EXERCISE REQUIREMENTS:
Extract, in full, the lines below, beginning at the first and ending with the line that contains "2.9), MT['void'], kind=ST)". Pictures do not belong in the copy.

RECORDED DATA:
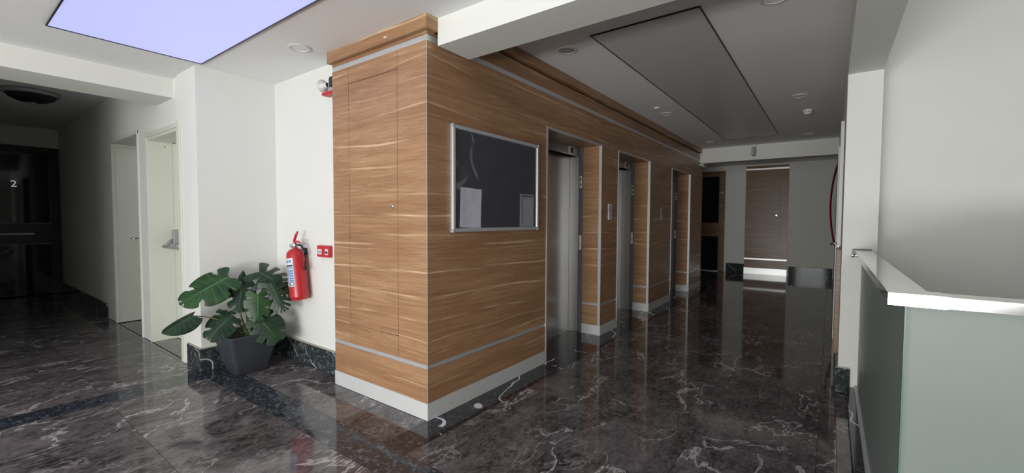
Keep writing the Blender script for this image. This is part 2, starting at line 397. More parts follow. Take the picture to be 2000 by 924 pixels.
box('wall_right', (RX, 0.285, 4.6, 12.6, 0.0, 3.0), MT['white'], kind=ST)
box('wall_stair', (0.285, 2.4, 4.55, 4.75, -0.1, 3.3), MT['white'], kind=ST)
box('wall_east', (2.4, 2.6, -4.7, 4.75, -0.1, 3.3), MT['greywall'], kind=ST)  # unseen; moved in and greyed to cut bounce onto the lift block
# entrance wall behind the camera with two window openings
wb = -4.5
boxes('wall_back', [(-5.6, -4.6, wb-0.2, wb, 0, 3.3), (-3.0, -1.5, wb-0.2, wb, 0, 3.3), (-0.2, 0.5, wb-0.2, wb, 0, 3.3), (1.9, 2.6, wb-0.2, wb, 0, 3.3)]
      + [(a, b, wb-0.2, wb, c, d) for a, b in ((-4.6, -3.0), (-1.5, -0.2), (0.5, 1.9)) for c, d in ((0, 0.4), (2.5, 3.3))], MT['greywall'], kind=ST)
for i, (a, b) in enumerate(((-4.6, -3.0), (-1.5, -0.2), (0.5, 1.9))):
    m_ = (a+b)/2
    boxes('window_%d' % (i+1), [(a, b, wb-0.12, wb-0.06, 0.40, 0.46), (a, b, wb-0.12, wb-0.06, 2.44, 2.5), (a, a+0.06, wb-0.12, wb-0.06, 0.4, 2.5), (b-0.06, b, wb-0.12, wb-0.06, 0.4, 2.5), (m_-0.03, m_+0.03, wb-0.12, wb-0.06, 0.4, 2.5)], MT['whiteplastic'], kind=ST)
box('wall_light_block', (-5.5, -5.3, -4.7, -0.3, 0, 3.0), MT['white'], kind=ST)  # unseen wall added to keep window light out of the side corridor
box('wall_south', (-12.3, -5.5, -0.5, -0.3, 0, 3.0), MT['white'], kind=ST)  # unseen; moved in to help keep this corridor dark
box('wall_north', (-3.6, 0.3, 12.4, 12.6, 0, 3.0), MT['white'], kind=ST)
box('wall_far', (-3.4, -3.2, 9.3, 12.6, 0, 3.0), MT['white'], kind=ST)
# column and alcove
box('trim_6', (-4.72, -4.41, 1.41, 2.22, 0, HZ), MT['white'], kind=ST)
box('wall_alcove', (-4.41, -3.22, 2.07, 2.22, 0, HZ), MT['white'], kind=ST)
# wall with the white doors: openings x -4.84..-5.87 and -6.22..-7.30
boxes('wall_left', [(-4.86, -4.72, 1.41, 1.75, 0, 3.05), (-6.20, -5.87, WL, 2.3, 0, 3.05), (-12.3, -7.30, WL, 1.75, 0, 3.05), (-5.87, -4.86, WL, 1.75, 2.20, 3.05), (-7.30, -6.20, WL, 1.75, 2.27, 3.05), (-7.36, -7.31, 1.75, 2.6, 0, 2.6), (-7.36, -6.1, 2.55, 2.65, 0, 2.6)], MT['white'], kind=ST)
box('wall_end', (-11.2, -10.9, -0.4, WL, 2.53, DZ+0.1), MT['white'], kind=ST)
box('wall_end', (-12.3, -12.1, -0.4, WL, 0, 2.9), MT['void'], kind=ST)

# baseboards
def base(name, bs, h=0.205, mat='green_marble'):
    """bs: list of (x0,x1,y0,y1)"""
    o = boxes(name, [(a, b, c, d, 0, h-0.008) for a, b, c, d in bs], MT[mat], kind=ST)
    boxes('sealant', [(a+0.001, b-0.001, c+0.001, d-0.001, h-0.008, h) for a, b, c, d in bs], MT['beigecap'], o)
    return o
base('baseboard_column', [(-4.72, -4.395, 1.395, 1.41), (-4.41, -4.395, 1.41, 2.07)])
base('baseboard_alcove', [(-4.395, -3.22, 2.052, 2.07)])
base('baseboard_left', [(-10.9, -7.75, WL-0.02, WL)])
base('baseboard_right', [(RX-0.015, 0.15, 4.222, 4.24), (RX-0.015, RX, 4.24, 4.75)])
base('baseboard_north', [(-2.18, -1.76, 12.38, 12.4), (-0.80, RX-0.02, 12.38, 12.4)], 0.24)
# painted groove line above the sealant is part of the wall

# ------------------------------------------------------------------ lift block
core = bpy.data.objects.new('wall_core', None); C.objects.link(core); core.location = (BX, BY, 0); core['kind'] = ST
for b_ in [(-3.20, -2.60, 1.975, 9.41, 0, CZ+0.1), (-2.60, BX-0.02, 1.975, 3.42, 0, CZ+0.1), (-2.60, BX-0.02, 4.63, 5.08, 0, CZ+0.1), (-2.60, BX-0.02, 6.29, 7.31, 0, CZ+0.1), (-2.60, BX-0.02, 8.52, 9.41, 0, CZ+0.1),
                       (-2.60, BX-0.02, 3.42, 4.63, 2.22, CZ+0.1), (-2.60, BX-0.02, 5.08, 6.29, 2.22, CZ+0.1), (-2.60, BX-0.02, 7.31, 8.52, 2.22, CZ+0.1)]: box('backing', b_, MT['void'], core)
T = 0.02; G = 0.0015
S0, S1, U0, U1 = 0.345, 0.372, 2.503, 2.541      # aluminium strip levels
def pan_x(x0, x1, z0, z1, mat='wood', name='wood_panel'):          # on the hall face (faces -y)
    return box(name, (x0+G, x1-G, BY, BY+T, z0+G/2, z1-G/2), MT[mat], core)
def pan_y(y0, y1, z0, z1, mat='wood', name='wood_panel', off=0.0):  # on the corridor face (faces +x)
    return box(name, (BX-T, BX+off, y0+G, y1-G, z0+G/2, z1-G/2), MT[mat], core)
XL = -3.22; XR = BX-0.001
box('kick_plate', (XL, BX-T, BY-0.004, BY+T, 0, 0.115), MT['alubase'], core)
pan_x(XL, XR, 0.115, S0); box('metal_strip', (XL, XR, BY+0.002, BY+T, S0, S1), MT['alu'], core)
pan_x(XL, -3.0, S1, U0); pan_x(-3.0, -2.425, S1, 0.525); pan_x(-3.0, -2.425, 2.375, U0); pan_x(-2.425, XR, S1, U0)
hatch = box('service_door', (-3.0+0.002, -2.425-0.003, BY+0.0005, BY+T, 0.528, 2.372), MT['wood'], core)
lathe('lock', [(0, 0), (0.014, 0), (0.014, 0.006), (0.009, 0.009), (0, 0.009)], MT['chrome'], (-2.481, BY, 1.435), core and hatch, 20, Matrix.Rotation(PI/2, 4, 'X'))
box('metal_strip', (XL, XR, BY+0.006, BY+T, U0, U1), MT['alu'], core)
box('wood_panel', (XL, XR, BY+0.002, BY+T, U1, HZ), MT['wood'], core)
box('crown_board', (XL-0.012, BX+0.036, BY-0.036, BY+0.002, 2.562, HZ-0.001), MT['wood'], core)
box('crown_board', (BX+0.001, BX+0.036, BY+0.002, 2.019, 2.562, HZ-0.001), MT['wood'], core)
box('paint_chip', (-2.52, -2.49, BY-0.0375, BY-0.036, 2.590, 2.600), MT['whiteplastic'], core)
box('corner_trim', (BX-0.002, BX+0.001, BY-0.001, BY+0.002, 0.115, U0), MT['alu'], core)
openings = ((3.433, 4.62), (5.10, 6.27), (7.333, 8.50))
OT = 2.19
segs = [(1.957, 3.433), (4.62, 5.10), (6.27, 7.333), (8.50, 9.43)]
for y0, y1 in segs:
    pan_y(y0, y1, 0.115, S0); pan_y(y0, y1, S0, S1, 'alu', 'metal_strip', -0.003); pan_y(y0, y1, S1, OT)
    box('kick_plate', (BX-T, BX+0.004, (BY-0.004 if y0 < 2 else y0+0.001), y1-0.001, 0, 0.115), MT['alubase'], core)
for y0, y1 in zip((1.957, 3.433, 4.62, 6.27, 8.5), (3.433, 4.62, 6.27, 8.5, 9.43)):
    pan_y(y0, y1, OT, U0); 
box('metal_strip', (BX-T, BX-0.004, 1.957, 9.43, U0, U1), MT['alu'], core)
box('wood_panel', (BX-T, BX-0.002, 2.33, 9.199, U1, 2.655), MT['wood'], core)
box('wood_panel', (BX-T, BX-0.002, BY+T, 2.33, U1, 2.565), MT['wood'], core)
box('crown_board', (BX-T, BX+0.036, 2.322, 9.199, 2.672, CZ-0.001), MT['wood'], core)
box('end_panel', (-3.20, BX, 9.412, 9.43, 0, CZ), MT['wood'], core)

pos = ('nearest', 'middle', 'farthest')
for i, (y0, y1) in enumerate(openings):
    e = empty('elevator', (-2.5, (y0+y1)/2, 0), ('nearest of the three steel elevators, beside the framed notice board', 'middle one of the three steel elevators in the wooden wall', 'farthest of the three steel elevators, at the dark end of the wooden wall')[i], 'elevator', 'elevators in the wooden wall')
    ym = y1 - 0.215; yj = y1 - 0.002
    yc = (y0+y1)/2
    box('door_leaf', (-2.565, -2.54, y0+0.01, yc-0.003, 0.004, 2.12), MT['steel'], e)
    box('door_leaf', (-2.565, -2.54, yc+0.003, yj-0.012, 0.004, 2.12), MT['steel'], e)
    box('door_gap', (-2.58, -2.567, y0+0.01, yj-0.005, 0.004, 2.12), MT['void'], e)
    box('steel_jamb', (-2.55, -2.417, yj-0.008, yj+0.008, 0.0, 2.092), MT['jambsteel'], e)
    box('header', (-2.44, -2.405, y0+0.005, yj-0.005, 2.092, OT), MT['steel'], e)
    disp = box('display', (-2.405, -2.392, ym-0.075, ym+0.045, 2.088, 2.178), MT['whiteplastic'], e, 0.004)
    box('screen', (-2.392, -2.390, ym-0.045, ym+0.022, 2.104, 2.164), MT['screen'], disp)
    box('sticker', (-2.405, -2.403, ym+0.055, ym+0.135, 2.10, 2.165), MT['greyplastic'], e)
    # far and near jambs
    box('steel_jamb', (-2.415, -2.36, yj-0.004, yj+0.008, 0.0, OT), MT['darksteel'], e)
    for za, zb, mt in ((0.115, S0, 'wood'), (S0, S1, 'alu'), (S1, OT, 'wood')):
        box('wood_jamb' if mt == 'wood' else 'metal_strip', (-2.36, BX-0.03, yj-0.004, yj+0.008, za+0.0007, zb-0.0007), MT[mt], e)
    box('kick_plate', (-2.36, BX-0.001, yj-0.010, yj+0.008, 0, 0.115), MT['alubase'], e)
    box('corner_trim', (BX-0.03, BX+0.003, yj-0.006, yj+0.008, 0.115, OT+0.012), MT['trimmetal'], e)
    box('wood_jamb', (-2.55, BX-0.03, y0-0.005, y0+0.008, 0, OT), MT['wood'], e)
    box('corner_trim', (BX-0.03, BX+0.005, y0-0.006, y0+0.012, 0, OT+0.012), MT['alu'], e)
    box('top_trim', (BX-0.03, BX+0.004, y0+0.012, yj-0.006, OT-0.002, OT+0.014), MT['alu'], e)
    box('soffit', (-2.405, BX-0.03, y0+0.008, yj-0.004, OT, OT+0.01), MT['wood'], e)
    box('sill', (-2.56, -2.515, y0+0.01, yj-0.01, -0.006, 0.003), MT['steel'], e)
    if i != 1:
        pass
    box('plate', (-2.405, -2.375, yj-0.010, yj-0.004, 1.72, 1.86), MT['whiteplastic'], e)
    box('mark', (-2.397, -2.383, yj-0.012, yj-0.010, 1.80, 1.84), MT['black'], e); box('mark', (-2.397, -2.383, yj-0.012, yj-0.010, 1.74, 1.775), MT['black'], e)
    box('plate', (-2.405, -2.375, yj-0.012, yj-0.004, 0.99, 1.16), MT['whiteplastic'], e)
    lathe('call_button', [(0, 0), (0.008, 0), (0.008, 0.003), (0, 0.003)], MT['chrome'], (-2.39, yj-0.012, 1.06), e, 12, Matrix.Rotation(PI/2, 4, 'X'))
for k, (y0, y1, lab) in enumerate(((4.81, 4.905, 'white call panel on the wood between the nearest and middle elevators'), (6.775, 6.90, 'dim call panel on the wood between the middle and farthest elevators'))):
    c = empty('call_station', (BX, (y0+y1)/2, 1.345), lab, 'call panel', 'elevator call panels')
    box('face_plate', (BX, BX+0.008, y0, y1, 1.345, 1.535), MT['whiteplastic' if k == 0 else 'greyplastic'], c, 0.002)
    ym = (y0+y1)/2
    for zz in (1.375, 1.405):
        lathe('call_button', [(0, 0), (0.011, 0), (0.011, 0.003), (0, 0.003)], MT['chrome'], (BX+0.008, ym, zz), c, 14, Matrix.Rotation(PI/2, 4, 'Y'))
    for q in range(5): box('printed_line', (BX+0.008, BX+0.0088, y0+0.015, y1-0.015-0.01*(q % 2), 1.432+0.018*q, 1.438+0.018*q), MT['inkdark'], c)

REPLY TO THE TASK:
Keep writing the Blender script for this image. This is part 2, starting at line 397. More parts follow. Take the picture to be 2000 by 924 pixels.
box('wall_right', (RX, 0.285, 4.6, 12.6, 0.0, 3.0), MT['white'], kind=ST)
box('wall_stair', (0.285, 2.4, 4.55, 4.75, -0.1, 3.3), MT['white'], kind=ST)
box('wall_east', (2.4, 2.6, -4.7, 4.75, -0.1, 3.3), MT['greywall'], kind=ST)  # unseen; moved in and greyed to cut bounce onto the lift block
# entrance wall behind the camera with two window openings
wb = -4.5
boxes('wall_back', [(-5.6, -4.6, wb-0.2, wb, 0, 3.3), (-3.0, -1.5, wb-0.2, wb, 0, 3.3), (-0.2, 0.5, wb-0.2, wb, 0, 3.3), (1.9, 2.6, wb-0.2, wb, 0, 3.3)]
      + [(a, b, wb-0.2, wb, c, d) for a, b in ((-4.6, -3.0), (-1.5, -0.2), (0.5, 1.9)) for c, d in ((0, 0.4), (2.5, 3.3))], MT['greywall'], kind=ST)
for i, (a, b) in enumerate(((-4.6, -3.0), (-1.5, -0.2), (0.5, 1.9))):
    m_ = (a+b)/2
    boxes('window_%d' % (i+1), [(a, b, wb-0.12, wb-0.06, 0.40, 0.46), (a, b, wb-0.12, wb-0.06, 2.44, 2.5), (a, a+0.06, wb-0.12, wb-0.06, 0.4, 2.5), (b-0.06, b, wb-0.12, wb-0.06, 0.4, 2.5), (m_-0.03, m_+0.03, wb-0.12, wb-0.06, 0.4, 2.5)], MT['whiteplastic'], kind=ST)
box('wall_light_block', (-5.5, -5.3, -4.7, -0.3, 0, 3.0), MT['white'], kind=ST)  # unseen wall added to keep window light out of the side corridor
box('wall_south', (-12.3, -5.5, -0.5, -0.3, 0, 3.0), MT['white'], kind=ST)  # unseen; moved in to help keep this corridor dark
box('wall_north', (-3.6, 0.3, 12.4, 12.6, 0, 3.0), MT['white'], kind=ST)
box('wall_far', (-3.4, -3.2, 9.3, 12.6, 0, 3.0), MT['white'], kind=ST)
# column and alcove
box('trim_6', (-4.72, -4.41, 1.41, 2.22, 0, HZ), MT['white'], kind=ST)
box('wall_alcove', (-4.41, -3.22, 2.07, 2.22, 0, HZ), MT['white'], kind=ST)
# wall with the white doors: openings x -4.84..-5.87 and -6.22..-7.30
boxes('wall_left', [(-4.86, -4.72, 1.41, 1.75, 0, 3.05), (-6.20, -5.87, WL, 2.3, 0, 3.05), (-12.3, -7.30, WL, 1.75, 0, 3.05), (-5.87, -4.86, WL, 1.75, 2.20, 3.05), (-7.30, -6.20, WL, 1.75, 2.27, 3.05), (-7.36, -7.31, 1.75, 2.6, 0, 2.6), (-7.36, -6.1, 2.55, 2.65, 0, 2.6)], MT['white'], kind=ST)
box('wall_end', (-11.2, -10.9, -0.4, WL, 2.53, DZ+0.1), MT['white'], kind=ST)
box('wall_end', (-12.3, -12.1, -0.4, WL, 0, 2.9), MT['void'], kind=ST)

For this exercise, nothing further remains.